Larraín conoce de cerca estos juegos, de padres cercanos al poder pinochetista, ministros en los gobiernos de Piñera, su cine provoca revulsión, no porque sea obsceno, sino porque el poder mismo que muestra es obsceno.
Si Jackie lucha contra que su marido se convierta en un presidente asesinado más, Diana lucha por seguir siendo Spencer, el film comienza en el final de su historia palaciega, cuando logra finalmente en un gesto diríamos heroico enfrentarse a la familia real que se está dedicando a la caza de faisanes. Es conocida estas aficiones de caza de la familia real británica y sus acólitos, faisanes, zorros, humanos por qué no, pero a eso se dedican sus servicios de inteligencia.
El films, o los filmes de Larraín, se cruzan en alguna medida con la trilogía (en realidad tetralogía si se considera el Fausto como parte) sobre el poder de Sokurov (Aleksandr Nikoláyevich Sokúrov en ruso: Александр Николаевич Сокуров, 1951), en donde uno de los méritos más interesantes y perturbadores de esos filmes es mostrar cómo el poder ahora ya simbólico, Hitler, Hirohito, Lenin, es vigilada por el poder fáctico.
Casi como el subrayado de un libro de Foucault muestra que el poder son todos, entonces que queda para las víctimas: también hacen al poder, en definitiva lady Di es una chica rica, que no supo estar a la altura de las circunstancias, le gustaba mÁs comer comida “chatarra” y escuchar música pop, pero si, manejando su Porsche Carrera negro.
Si el final es feliz, a mi juicio, no es feliz porque Diana Spencer logra imponerse como madre sino porque muestra el comienzo del fin de la monarquía británica, quizás la reina madre se debiera haber jubilado hace tiempo, pero sabe que nadie en la familia puede ya hacer su trabajo, que tampoco es Catalina II la grande Emperatriz de Rusia; Bobby Kennedy le dice a Jackie podríamos haber hecho la diferencia, Lady Di se lleva a sus hijos ante la mirada dolida del padre e impotente de la reina, el tiempo de las grandes epopeyas ha terminado, Jackie se debe resignar a poder imponer el lugar donde van a enterrar al marido lo que parece que hace por él, en realidad lo hace por ella.
Las dos mujeres están unidas por un collar de perlas, uno gigante de Diana y otro, el de Jackie, la última no se lo saca y camina al lado del carruaje del marido muerto, Diana Spencer, finalmente se lo arranca y le lleva a sus hijos para que no se inicien en la cacería de animales.
El porsche en el que se van sea real o no, es de color negro.
La historia de Lady Di no es mayúscula, la pelea que tiene con el marido por los hijos, es cotidiano en la caba.

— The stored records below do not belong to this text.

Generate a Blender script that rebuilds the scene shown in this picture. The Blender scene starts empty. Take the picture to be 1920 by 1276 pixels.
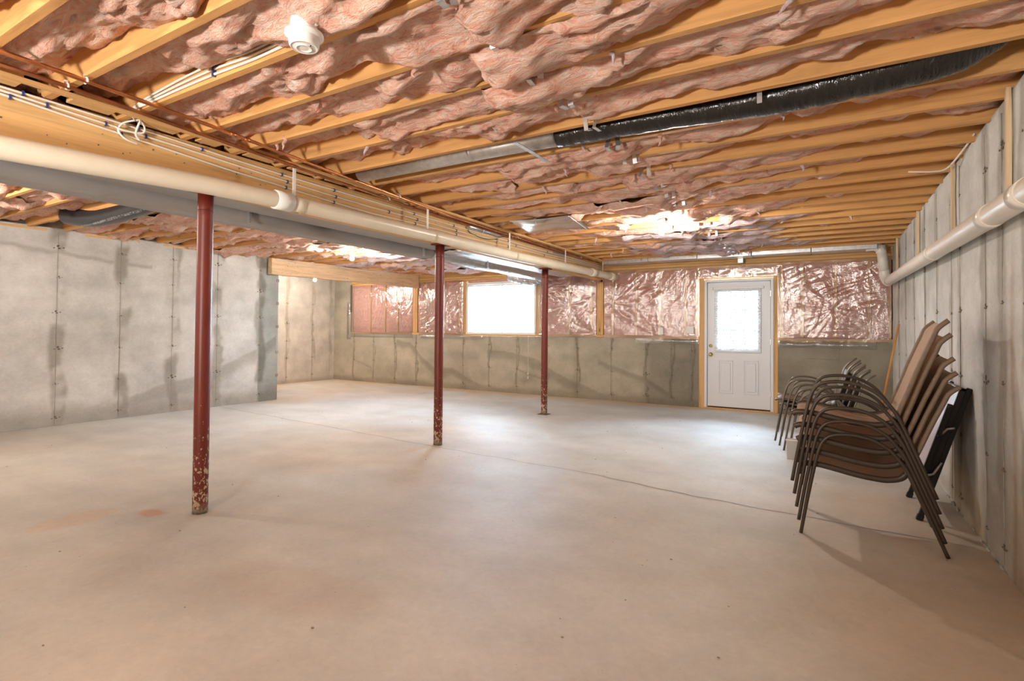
import bpy, bmesh, math, random
import numpy as np
from mathutils import Vector, Matrix
random.seed(7)
PI = math.pi
S = bpy.context.scene
COL = S.collection

# ------------------------------------------------------------------ camera
HC = 1.238
yaw, pitch, roll = -0.53811525, 0.01698921, 0.0085765
cam = bpy.data.cameras.new('camera')
cam.sensor_width = 36.0
cam.lens = 1014.967 / 1920 * 36
cam.shift_y = (602.05 - 638) / 1920
cam.clip_start = 0.02
co = bpy.data.objects.new('camera', cam)
COL.objects.link(co)
cy_, sy_ = math.cos(yaw), math.sin(yaw)
fw = Vector((sy_*math.cos(pitch), cy_*math.cos(pitch), math.sin(pitch)))
r0 = Vector((cy_, -sy_, 0)); u0 = r0.cross(fw)
rr = r0*math.cos(roll) + u0*math.sin(roll)
uu = -r0*math.sin(roll) + u0*math.cos(roll)
co.matrix_world = Matrix(((rr.x, uu.x, -fw.x, 0), (rr.y, uu.y, -fw.y, 0), (rr.z, uu.z, -fw.z, HC), (0, 0, 0, 1)))
S.camera = co

# ------------------------------------------------------------------ light and view
BULB = 1020.0          # emission of a bare bulb
BULB_COL = (1.0, 0.92, 0.81)
SKY = 42.0
S.view_settings.view_transform = 'Standard'
S.view_settings.look = 'None'
S.view_settings.gamma = 1.0
S.view_settings.use_curve_mapping = False
S.view_settings.exposure = 0.92
W = bpy.data.worlds.new('world'); S.world = W
W.use_nodes = True
bg = W.node_tree.nodes['Background']
bg.inputs[0].default_value = (0.66, 0.83, 1.0, 1)
bg.inputs[1].default_value = SKY
S.cycles.max_bounces = 10
S.cycles.diffuse_bounces = 6
S.cycles.transparent_max_bounces = 16
S.cycles.sample_clamp_indirect = 6.0

fl = bpy.data.lights.new('added_fill_spot', 'SPOT'); fl.energy = 460; fl.spot_size = math.radians(150); fl.spot_blend = 0.7; fl.shadow_soft_size = 0.22; fl.color = (1.0, 0.93, 0.86)  # unseen spot added behind the camera to brighten the ceiling
fo = bpy.data.objects.new('added_fill_spot', fl); COL.objects.link(fo); fo.location = (-1.9, -2.3, 1.25); fo.rotation_euler = (math.radians(145), 0, 0)

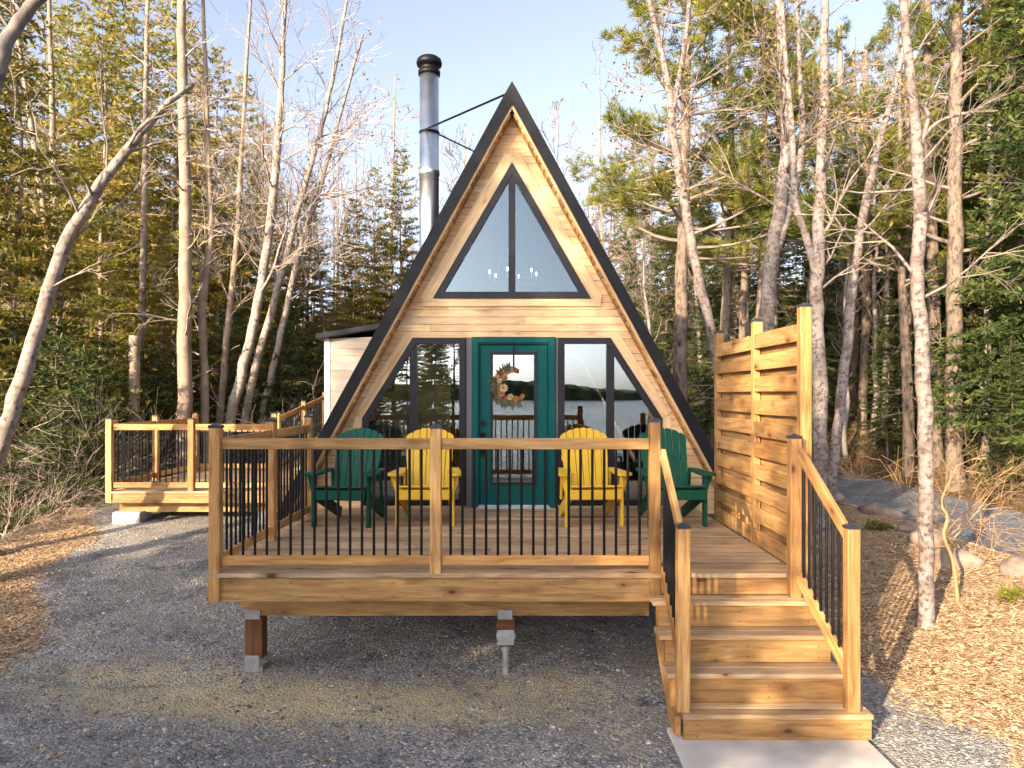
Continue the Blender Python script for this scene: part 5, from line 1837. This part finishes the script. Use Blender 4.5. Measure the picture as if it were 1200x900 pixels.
# ---- evergreens out of view: some mirrored in the left window, most added to block sun
GP = 'evergreens on the wooded point by the lake'
SP = 'evergreen out of view, mirrored in the left window or added to block sun'
rng = random.Random(520)
for kind, x, y, s in (('s', -7.9, -4.0, .95), ('s', -9.5, -3.2, 1.0), ('s', -11.1, -4.5, 1.05), ('s', -12.8, -3.6, 1.0), 
                      ('s', -14.3, -4.8, .9), ('s', -9.0, -6.5, 1.1), ('s', -10.5, -7.2, 1.1), ('s', -12.0, -6.4, 1.1), ('s', -13.7, -7.2, 1.1), ('s', -6.5, -3.6, .66), ('s', -5.5, -4.6, .56), ('s', -5.0, -3.0, .44), ('s', -4.2, -3.6, .33),  # unseen spruces up to here are put in to keep sun off cabin and yard
                      ('s', -3.3, -12.5, .50), ('p', -2.7, -15.0, .50), ('s', -4.3, -11.5, .55), ('p', -5.3, -14.5, .7), ('s', -6.0, -12.0, .5), ('s', -3.9, -16.5, .6), ('s', -7.0, -16.0, .7), ('p', -4.9, -19.0, .8), ('s', -8.2, -14.0, .7),
                      ('s', -12.4, 3.2, .5), ('s', -14.2, 6.5, .5), ('s', -15.8, 9.5, .5), ('s', -17.2, 12, .5), ('s', -17.5, 6, .55)):  # low unseen spruces put in to shade the foot of the left wood
    put(pn_a if kind == 'p' else sp_a, x, y, rng.uniform(0, 6.28), s, SP, GP)

# ------------------------------------------------------------------ light, sky, camera
w = bpy.data.worlds.new('World'); SC.world = w; w.use_nodes = True
nt = w.node_tree
sky = nt.nodes.new('ShaderNodeTexSky'); sky.sky_type = 'NISHITA'; sky.sun_disc = False
D = V((.55, .78, -.30)).normalized()              # direction the sunlight travels
el = math.asin(-D.z); az = math.atan2(-D.x, -D.y)
sky.sun_elevation = el; sky.sun_rotation = az % (2 * math.pi)
sky.air_density = .5; sky.dust_density = 3.0; sky.ozone_density = 2.0
bg = nt.nodes['Background']; bg.inputs[1].default_value = 0.15
hs = nt.nodes.new('ShaderNodeHueSaturation'); hs.inputs['Saturation'].default_value = .6
nt.links.new(sky.outputs[0], hs.inputs['Color']); nt.links.new(hs.outputs[0], bg.inputs[0])
sl = bpy.data.lights.new('sun', 'SUN'); sl.energy = 4.3; sl.angle = math.radians(.6); sl.color = (1.0, .80, .56)
so = bpy.data.objects.new('sun', sl); COL.objects.link(so)
so.rotation_euler = D.to_track_quat('-Z', 'Y').to_euler(); so.location = (-20, -15, 15)

cam = bpy.data.cameras.new('camera'); co = bpy.data.objects.new('camera', cam); COL.objects.link(co)
cam.sensor_width = 36; cam.lens = 36 * F / 1200
cam.shift_x = (600 - VX) / 1200; cam.shift_y = (VY - 450) / 1200
co.location = (0, 0, CZ); co.rotation_euler = (math.pi / 2, 0, 0)
cam.clip_start = 0.05; cam.clip_end = 3000
SC.camera = co
SC.render.engine = 'CYCLES'
SC.cycles.use_denoising = True
SC.cycles.max_bounces = 8; SC.cycles.transparent_max_bounces = 16
SC.cycles.sample_clamp_indirect = 6
SC.view_settings.view_transform = 'Standard'; SC.view_settings.look = 'None'
SC.view_settings.exposure = 1.82; SC.view_settings.gamma = 1.0
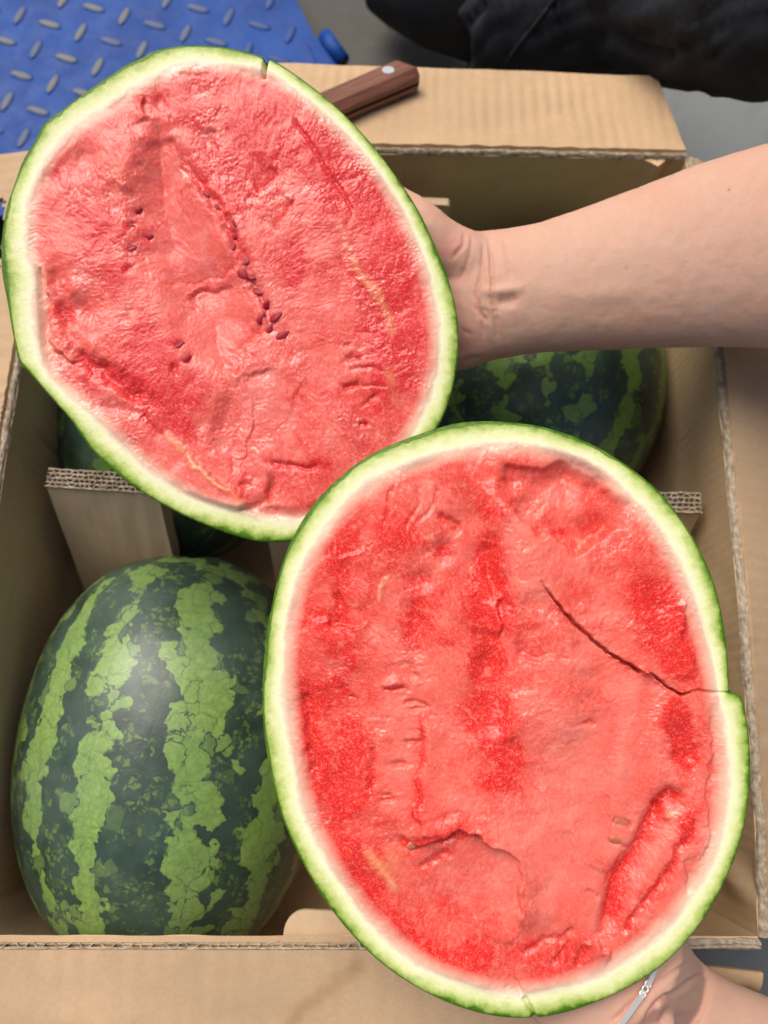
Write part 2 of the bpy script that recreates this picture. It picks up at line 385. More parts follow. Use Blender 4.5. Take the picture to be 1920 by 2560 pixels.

Ella no hace ninguna “patriada” enfrentándose a los cazadores, los dados están echados, es María o Diana. Lo notable es que Larraín logra actualizar el problema nodal del poder, y nos muestra cómo éste camina en los bordes de la insanía. Los curas cómplices y pedófilos, cuando están dentro del círculo, son marginales obscenos cuando están afuera, Jackie lo dice permanentemente, Bobby lo dice, Diana lo sabe, es una elección tal que los que están dentro la convierten en loca, sólo por un gesto de amor se puede sanar.
La resolución de Spencer me hizo recordar a Ostrov (en ruso, Остров, Pavel Lungin, 2006) donde la sanación queda suspendida entre la mística, el milagro y la intervención, y que no es más milagroso que una intervención correcta, y que no es más amoroso que la transferencia.
Algo tan banal, tan mal usado y pisoteado como el concepto de amor, acá tiene un justo lugar. Lo que le permite en definitiva a Diana romper el collar de perlas. Dí finalmente no deja el círculo virtuoso del poder, Jackie tampoco, ¿acaso nos está hablando de algo más?. Deberemos ver cómo sigue esta saga de mujeres aparentemente débiles pero fuertes, rayando con la locura pero con la claridad más absoluta, construyéndose como personajes, a pesar de haber sido contadas una vez más obviamente desde la perspectiva de un hombre.
PD: es sorprendente descubrir la similitud entre la voz de la primera dama y Marilyn Monroe, será que Marilyn imitaba a Jackie o era Jackie la que imita la de Marilyn o era la voz que debía tener una mujer en esos tiempos?